Cuerpo y alma oirán la sentencia del Señor en el Juicio Final, unidos como estuvieron en la tierra; la oirán delante de todas las generaciones; todos entonces nos conoceremos; todos veremos la causa del premio y gloria de los buenos e igualmente del castigo de los malos; alabaremos y admiraremos la exacta equidad y la infinita misericordia del justo Juez. El alma y el cuerpo de los buenos, ya gloriosos, serán siempre felices con una felicidad que no puede en la tierra concebir la inteligencia del hombre ni imaginar su fantasía.
Para el alma que esmaltó su vida con virtudes y obras buenas en gracia y por amor de Dios, con recta voluntad, conciencia limpia y corazón humilde, se presenta la muerte como lo más precioso y deseable de todo lo creado.
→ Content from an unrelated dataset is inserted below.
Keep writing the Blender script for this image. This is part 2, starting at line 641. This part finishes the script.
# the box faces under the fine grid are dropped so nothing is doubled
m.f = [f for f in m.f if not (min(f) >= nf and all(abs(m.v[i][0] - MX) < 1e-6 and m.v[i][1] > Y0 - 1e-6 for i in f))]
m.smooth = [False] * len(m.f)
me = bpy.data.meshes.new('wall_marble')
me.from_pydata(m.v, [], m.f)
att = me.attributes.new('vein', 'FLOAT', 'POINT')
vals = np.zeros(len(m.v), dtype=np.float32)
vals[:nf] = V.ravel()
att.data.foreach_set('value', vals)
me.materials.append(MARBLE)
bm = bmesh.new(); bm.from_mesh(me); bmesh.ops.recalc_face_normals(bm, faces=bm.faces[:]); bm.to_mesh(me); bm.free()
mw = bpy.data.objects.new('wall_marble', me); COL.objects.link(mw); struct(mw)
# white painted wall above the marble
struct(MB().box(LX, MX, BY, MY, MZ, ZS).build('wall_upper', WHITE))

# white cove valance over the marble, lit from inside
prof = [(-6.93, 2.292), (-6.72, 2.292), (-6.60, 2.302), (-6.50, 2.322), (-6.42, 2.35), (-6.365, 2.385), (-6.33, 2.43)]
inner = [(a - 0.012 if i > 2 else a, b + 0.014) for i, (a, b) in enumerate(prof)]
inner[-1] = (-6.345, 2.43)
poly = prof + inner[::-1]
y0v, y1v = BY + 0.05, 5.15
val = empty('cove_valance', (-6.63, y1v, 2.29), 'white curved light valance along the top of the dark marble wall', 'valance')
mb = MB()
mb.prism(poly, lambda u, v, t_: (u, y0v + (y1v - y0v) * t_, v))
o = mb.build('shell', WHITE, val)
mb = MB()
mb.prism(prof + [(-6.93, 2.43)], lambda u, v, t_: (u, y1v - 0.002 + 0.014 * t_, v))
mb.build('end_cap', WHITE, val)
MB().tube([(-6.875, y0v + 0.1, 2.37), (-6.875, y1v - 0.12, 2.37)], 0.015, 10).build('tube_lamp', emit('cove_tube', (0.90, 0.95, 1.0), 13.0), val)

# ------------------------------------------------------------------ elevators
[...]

Ve en ella el feliz y apetecido momento de empezar a recoger el premio en luz de inmortalidad.
Por la muerte levanta el Señor al hombre justo y fiel de lo finito a lo infinito; de lo criado al Creador; de lo ruin, miserable e incierto, a la seguridad y gloria de lo sobrenatural; de la oscuridad, ignorancia y flaqueza, a la luz, al amor y a la sabiduría de los bienaventurados; de la aspereza y dolor de la tierra, a la suavidad y gozo de los brazos de Dios. Es el momento deseado y feliz de entrar, conducido por Cristo, a tomar posesión de la casa de Dios para siempre, a beber en la fuente de aguas vivas, a gozarse en la fruición del amor eterno y de la vida esencial de la Trinidad Beatísima. La muerte gloriosa nos envolverá en la luz del cielo tanto tiempo codiciada.